The Wiccan Christian

Hope, Healing and Happiness in Trauma Recovery

I’m Getting Off The Hamster Wheel

I was very relieved when Joe said he didn’t want to see me or talk to me ever again. It had solved a huge problem for me.

But yesterday when I woke up I started wondering, ‘Why did he cut me off just like that? What is his motive behind that?’

I came up with numerous conclusions:

  1. He wanted a reaction out of me so he could file another restraining order against me for contacting him after he said “no more contact”.
  2. He doesn’t trust that I will keep his secrets.
  3. He got himself a new girlfriend
  4. He wants to monitor me from a distance.
  5. He wants to put me back on that hamster wheel.

I admit, I was on the hamster wheel most of the day yesterday.
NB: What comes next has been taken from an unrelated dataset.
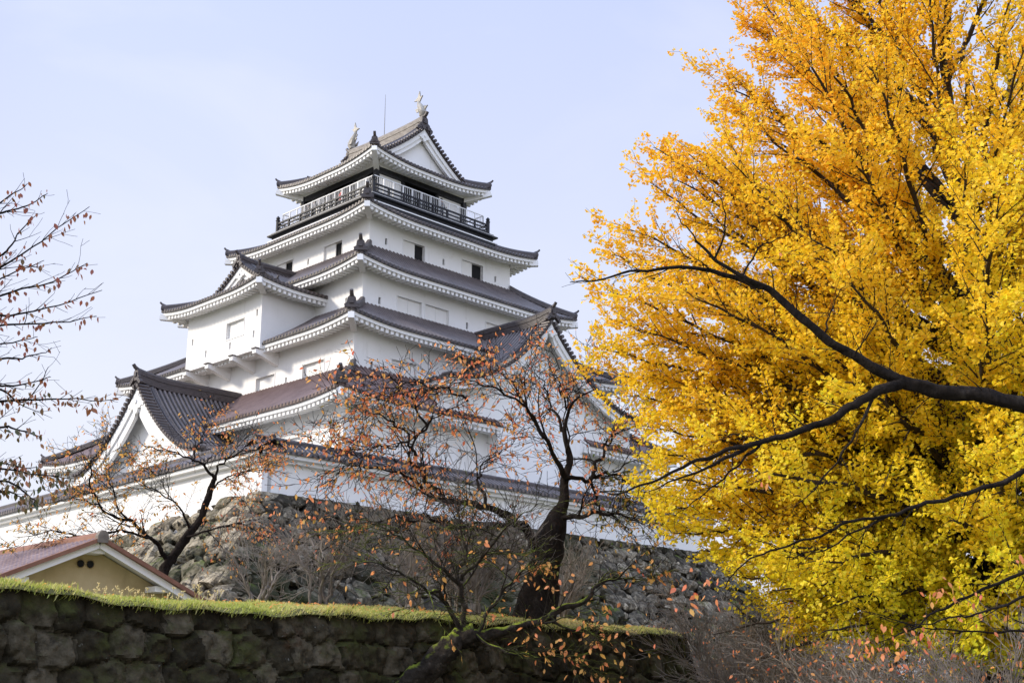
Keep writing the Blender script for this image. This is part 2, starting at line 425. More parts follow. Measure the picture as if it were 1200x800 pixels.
# --- rampart of the keep
SU0, SU1, SV0, SV1 = -7.4, 25.0, -4.0, 34.0
def batter(z): return 0.45 + 0.80 * (10.2 - z) + 0.012 * (10.2 - z) ** 2
def stone_face(mb, kind, step, ztop):
    nz = int(12.5 / step)
    zz = np.linspace(0, 1, nz)
    if kind == 'right': n = int(48 / step)
    elif kind == 'left': n = int(34 / step)
    else: n = int(20 / step)
    f = np.linspace(0, 1, n)
    Fm, Tm = np.meshgrid(f, zz, indexing='ij')
    if kind == 'right':
        zt = np.interp(f, [0, 1], [10.2, 10.2])[:, None]
    elif kind == 'left':
        zt = np.interp(f, [0, 0.10, 0.22, 0.32, 1], [10.2, 10.05, 9.3, 8.9, 8.7])[:, None]
    else:
        zt = np.full((n, 1), 10.2)
    Zm = -0.3 + (zt + 0.3) * Tm
    om = batter(Zm)
    if kind == 'right':
        oe = om * 0.72
        U_ = (SU0 - om) + Fm * (SU1 + oe - SU0 + om); V_ = SV0 - om; nrm = np.array([0, -1.0])
        d0 = (U_ - (SU0 - om)); d1 = (SU1 + oe - U_)
        e0, e1 = np.array([-1, 0.0]), np.array([1, 0.0])
    elif kind == 'left':
        V_ = (SV0 - om) + Fm * (SV1 - SV0 + om); U_ = SU0 - om; nrm = np.array([-1, 0.0])
        d0 = V_ - (SV0 - om); d1 = np.full_like(d0, 99.0)
        e0, e1 = np.array([0, -1.0]), np.array([0, 1.0])
    else:
        V_ = (SV0 - om) + Fm * (18 - SV0 + om); U_ = SU1 + om * 0.72; nrm = np.array([1.0, 0])
        d0 = V_ - (SV0 - om); d1 = np.full_like(d0, 99.0)
        e0, e1 = np.array([0, -1.0]), np.array([0, 1.0])
    P = np.stack([U_, V_, Zm], -1)
    w0 = np.clip(1 - d0 / 0.7, 0, 1)[..., None]; w1 = np.clip(1 - d1 / 0.7, 0, 1)[..., None]
    N2 = nrm + e0 * w0 + e1 * w1; N2 = N2 / np.linalg.norm(N2, axis=-1, keepdims=True) * (1 + 0.3 * np.maximum(w0, w1))
    N3 = np.concatenate([N2, 0.65 * np.ones_like(w0)], -1); N3 /= np.linalg.norm(N3, axis=-1, keepdims=True)
    q = P.reshape(-1, 3)
    wob = np.stack([vnoise(q[:, 0] + q[:, 1], q[:, 2], 0.8, k) for k in (1, 5, 9)], -1) * 0.12
    f1, f2, off, vv = voro3(q + wob, (1.25, 1.25, 0.95), 11)
    gap = np.clip((f2 - f1) / 0.34, 0, 1); gap = 1 - (1 - gap) ** 2.2
    tilt = (off * (vv[:, :3] - 0.5)).sum(1) * 0.75
    h = 0.46 * gap + tilt * gap + (vv[:, 3] - 0.5) * 0.30 * gap - 0.25
    h += 0.05 * vnoise(q[:, 0] * 2 + q[:, 1], q[:, 2] * 2, 2.6, 2)
    f1b, f2b, offb, vb = voro3(q + wob, (0.46, 0.46, 0.40), 5)
    gb = np.clip((f2b - f1b) / 0.35, 0, 1)
    h += gb * ((offb * (vb[:, :3] - 0.5)).sum(1) * 0.22 + (vb[:, 3] - 0.5) * 0.10)
    ht = h.reshape(Zm.shape); ht = ht * np.clip((1 - Tm) * 12, 0.35, 1)
    G = P + N3 * ht[..., None]
    tv = vv[:, 4].reshape(Zm.shape)
    dark = np.clip((f2 - f1) / 0.10, 0, 1).reshape(Zm.shape)
    tint = (0.18 + 0.75 * tv)
    tint = (tint[:-1, :-1] * 1.0).ravel()
    mb.grid(G, 0, tint)
    return G[:, -1]
def ico(sub):
    bm = bmesh.new(); bmesh.ops.create_icosphere(bm, subdivisions=sub, radius=1.0)
    V = np.array([v.co[:] for v in bm.verts]); F = np.array([[v.index for v in f.verts] for f in bm.faces]); bm.free()
    return V, F
IV, IF = ico(4)
def rock_shape(r, boxy=0.92, facets=17, rough=0.035):
    """a broken boulder: a rounded block with random faces knocked flat"""
    d = IV
    V = d / (np.abs(d) ** 4).sum(1)[:, None] ** 0.25 * boxy + d * (1 - boxy)
    V = V * 1.1
    for k in range(facets):
        n_ = r.normal(0, 1, 3); n_ /= np.linalg.norm(n_); lim = r.uniform(0.62, 0.98)
        ov_ = np.maximum(V @ n_ - lim, 0); V = V - ov_[:, None] * n_ * 1.0
    for sc, am in ((2.3, 1.0), (5.5, 0.55), (12, 0.28)):
        ph = r.uniform(0, 6, 3)
        V = V + d * (rough * am * (np.sin(sc * V[:, 0] + ph[0]) * np.sin(sc * V[:, 1] * 1.2 + ph[1]) + np.sin(sc * V[:, 2] * 1.1 + ph[2]) * np.sin(sc * V[:, 0] * 0.8 + ph[1])))[:, None]
    return V
_rr = np.random.default_rng(77)
ROCKS = [rock_shape(_rr) for _ in range(18)]
IV3, IF3 = ico(3)
def lay_rocks(mb, face, L0, L1, seed, cw=1.0, chh=0.74, tone=0.5):
    """boulders laid in rough rows up one battered face"""
    r = np.random.default_rng(seed)
    z = -0.2; row = 0
    while z < 10.35:
        ch = chh * np.interp(z, [0, 10], [1.2, 0.82]) * r.uniform(0.85, 1.15); zc = z + ch / 2
        lo, hi = L0(zc), L1(zc); x = lo - r.uniform(0, 0.4)
        while x < hi + 0.3:
            big = r.random() < 0.13
            wd = cw * r.uniform(0.55, 1.45) * np.interp(zc, [0, 10], [1.12, 0.85]); hh = ch * (1.25 if big else r.uniform(0.8, 1.12))
            xc = x + wd / 2; x += wd
            z2 = zc + r.normal(0, 0.13)
            P0, nrm, tan = face(xc, z2)
            if P0 is None: continue
            up = np.cross(nrm, tan); up = up if up[2] > 0 else -up
            a = r.normal(0, 0.17); t2 = tan * math.cos(a) + up * math.sin(a); u2 = -tan * math.sin(a) + up * math.cos(a)
            V = ROCKS[r.integers(len(ROCKS))].copy()
            q = r.integers(4)
            if q & 1: V[:, 0] *= -1
            if q & 2: V[:, 1] *= -1
            sx, sy, sn = wd * 0.62, hh * 0.68, r.uniform(0.30, 0.46) * (1.15 if big else 1.0)
            tl = r.normal(0, 0.13, 2)
            n2 = nz3(nrm + t2 * tl[0] + u2 * tl[1])
            G = P0 + nrm * r.normal(-0.19, 0.05) + V[:, :1] * sx * t2 + V[:, 1:2] * sy * u2 + V[:, 2:] * sn * n2
            dd = (G - P0) @ nrm; G = G - nrm * (np.maximum(dd - 0.07, 0) * 0.80)[:, None]
            G[:, 2] = np.minimum(G[:, 2], 10.24)
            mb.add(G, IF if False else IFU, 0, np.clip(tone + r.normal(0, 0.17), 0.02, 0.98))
        z += ch * 0.93; row += 1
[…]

I finally had to tell myself, ‘Doesn’t this feel familiar?’. After that realization, I quit.

I then distracted my attention to my book. In there is where I wrote down several examples from the past that had occurred before and during my psychosis. It’s not an exhaustive list, but it’s enough to prove my point.

I decided to take the first page out of my book. I was originally going to dedicate it to Joe. But after finding out some facts I feel the question I had asked in the book was no longer necessary. That and I didn’t want the book to be all about him. I didn’t think he deserved any credit.

I woke up this morning with a much fresher outlook on the day. Yesterday I spent too much time thinking. I’m done thinking about it. I’ll write things as I remember them. No more forcing memories.